Há, porém, muito ainda por fazer para que esta medida se faça sentir em todo o País de forma homogénea: há carreiras e locais não abrangidos pelos novos passes, disparidades entre as duas áreas metropolitanas medidas consagradas que permanecem por aplicar, como são os casos, entre outros, do «passe sub-12» no Porto, previsto para Setembro, ou o já referido «passe família». Algumas Comunidades Intermunicipais não aplicam as reduções tarifárias e ou fazem-no de forma insuficiente, enquanto muitos dos movimentos pendulares entre as áreas metropolitanas e zonas limítrofes também não se encontram abrangidos.
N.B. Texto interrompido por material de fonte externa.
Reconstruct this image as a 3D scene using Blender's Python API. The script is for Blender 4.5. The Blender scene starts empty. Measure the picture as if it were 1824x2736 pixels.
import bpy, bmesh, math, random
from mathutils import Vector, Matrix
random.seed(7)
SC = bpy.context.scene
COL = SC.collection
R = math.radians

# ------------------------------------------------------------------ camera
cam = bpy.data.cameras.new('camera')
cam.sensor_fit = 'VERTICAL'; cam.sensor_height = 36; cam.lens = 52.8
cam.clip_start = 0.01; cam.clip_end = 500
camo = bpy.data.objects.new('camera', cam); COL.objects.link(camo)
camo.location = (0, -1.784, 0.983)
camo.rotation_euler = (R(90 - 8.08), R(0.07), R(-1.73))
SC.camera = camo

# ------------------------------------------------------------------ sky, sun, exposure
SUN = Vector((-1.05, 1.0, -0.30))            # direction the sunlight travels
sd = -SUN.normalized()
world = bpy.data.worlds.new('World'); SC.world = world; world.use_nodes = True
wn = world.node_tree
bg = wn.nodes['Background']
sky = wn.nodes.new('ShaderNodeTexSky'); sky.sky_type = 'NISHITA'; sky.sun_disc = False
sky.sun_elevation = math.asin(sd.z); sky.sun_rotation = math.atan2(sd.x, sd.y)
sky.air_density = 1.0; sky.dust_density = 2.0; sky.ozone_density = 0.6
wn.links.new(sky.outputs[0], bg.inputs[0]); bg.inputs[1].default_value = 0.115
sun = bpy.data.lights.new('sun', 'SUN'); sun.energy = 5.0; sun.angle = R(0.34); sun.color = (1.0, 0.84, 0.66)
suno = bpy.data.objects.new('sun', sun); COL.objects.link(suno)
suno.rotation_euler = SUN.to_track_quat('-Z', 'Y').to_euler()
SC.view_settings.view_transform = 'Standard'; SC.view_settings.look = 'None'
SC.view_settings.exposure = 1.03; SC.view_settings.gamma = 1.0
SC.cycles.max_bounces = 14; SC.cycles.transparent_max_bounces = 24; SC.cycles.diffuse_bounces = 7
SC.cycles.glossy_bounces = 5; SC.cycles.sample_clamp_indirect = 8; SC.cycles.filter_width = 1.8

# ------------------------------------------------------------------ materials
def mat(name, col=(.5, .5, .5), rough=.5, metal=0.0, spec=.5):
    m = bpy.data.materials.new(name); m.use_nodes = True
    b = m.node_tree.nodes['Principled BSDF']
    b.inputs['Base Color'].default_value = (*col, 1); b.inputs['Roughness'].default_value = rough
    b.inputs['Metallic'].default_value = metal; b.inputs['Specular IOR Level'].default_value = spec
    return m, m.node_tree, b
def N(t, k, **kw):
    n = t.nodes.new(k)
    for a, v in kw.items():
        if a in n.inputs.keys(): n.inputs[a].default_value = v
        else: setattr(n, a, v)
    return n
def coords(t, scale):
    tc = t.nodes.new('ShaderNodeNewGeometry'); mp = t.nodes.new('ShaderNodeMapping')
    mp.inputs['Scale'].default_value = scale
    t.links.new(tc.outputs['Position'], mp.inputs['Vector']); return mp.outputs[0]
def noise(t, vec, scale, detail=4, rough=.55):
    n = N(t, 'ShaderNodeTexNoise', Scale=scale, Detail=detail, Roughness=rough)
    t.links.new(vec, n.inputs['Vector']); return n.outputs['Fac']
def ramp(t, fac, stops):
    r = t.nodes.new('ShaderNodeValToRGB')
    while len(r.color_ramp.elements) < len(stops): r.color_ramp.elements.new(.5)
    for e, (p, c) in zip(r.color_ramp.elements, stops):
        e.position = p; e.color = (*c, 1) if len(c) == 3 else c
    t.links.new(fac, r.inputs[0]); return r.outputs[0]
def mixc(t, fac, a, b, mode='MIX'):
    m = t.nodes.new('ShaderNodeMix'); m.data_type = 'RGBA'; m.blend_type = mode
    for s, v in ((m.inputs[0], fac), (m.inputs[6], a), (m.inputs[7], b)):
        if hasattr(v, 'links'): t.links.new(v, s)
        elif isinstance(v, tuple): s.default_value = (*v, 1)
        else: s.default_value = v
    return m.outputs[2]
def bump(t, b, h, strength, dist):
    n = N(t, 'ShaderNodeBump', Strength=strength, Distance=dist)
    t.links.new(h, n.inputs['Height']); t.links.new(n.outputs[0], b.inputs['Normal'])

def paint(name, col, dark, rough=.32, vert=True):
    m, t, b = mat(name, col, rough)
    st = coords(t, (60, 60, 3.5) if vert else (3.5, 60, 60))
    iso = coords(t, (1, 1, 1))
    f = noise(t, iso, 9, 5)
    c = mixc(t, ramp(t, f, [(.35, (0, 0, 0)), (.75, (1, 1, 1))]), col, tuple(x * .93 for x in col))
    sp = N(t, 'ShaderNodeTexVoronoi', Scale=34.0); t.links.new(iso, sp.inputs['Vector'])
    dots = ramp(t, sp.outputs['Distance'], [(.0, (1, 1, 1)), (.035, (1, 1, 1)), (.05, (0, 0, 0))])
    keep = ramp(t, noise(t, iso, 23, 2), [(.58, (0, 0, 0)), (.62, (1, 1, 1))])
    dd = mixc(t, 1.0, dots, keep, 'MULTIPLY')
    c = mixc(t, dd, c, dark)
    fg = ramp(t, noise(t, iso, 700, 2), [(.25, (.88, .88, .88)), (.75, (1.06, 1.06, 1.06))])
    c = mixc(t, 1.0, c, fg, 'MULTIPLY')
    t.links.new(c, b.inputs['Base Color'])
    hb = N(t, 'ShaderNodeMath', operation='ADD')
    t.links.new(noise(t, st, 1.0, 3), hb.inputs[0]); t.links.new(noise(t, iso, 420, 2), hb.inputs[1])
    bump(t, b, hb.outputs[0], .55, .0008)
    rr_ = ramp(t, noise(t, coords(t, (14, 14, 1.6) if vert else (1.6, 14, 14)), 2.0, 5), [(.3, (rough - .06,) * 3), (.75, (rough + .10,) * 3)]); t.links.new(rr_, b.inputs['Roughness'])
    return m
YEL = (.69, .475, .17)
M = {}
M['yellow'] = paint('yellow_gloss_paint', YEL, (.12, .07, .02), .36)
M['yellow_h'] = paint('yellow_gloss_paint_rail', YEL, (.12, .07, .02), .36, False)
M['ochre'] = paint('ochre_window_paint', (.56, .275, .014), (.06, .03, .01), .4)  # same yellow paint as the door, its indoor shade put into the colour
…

O PCP tem propostas concretas para todas estas questões e já as apresentou (em alguns casos mais do que uma vez) na Assembleia da República. Numa perspectiva mais geral, ligada com as questões relativas à oferta, coloca-se ainda a necessidade de, em muitas regiões do País, criar de raiz (ou quase) serviços de transporte público, hoje inexistentes.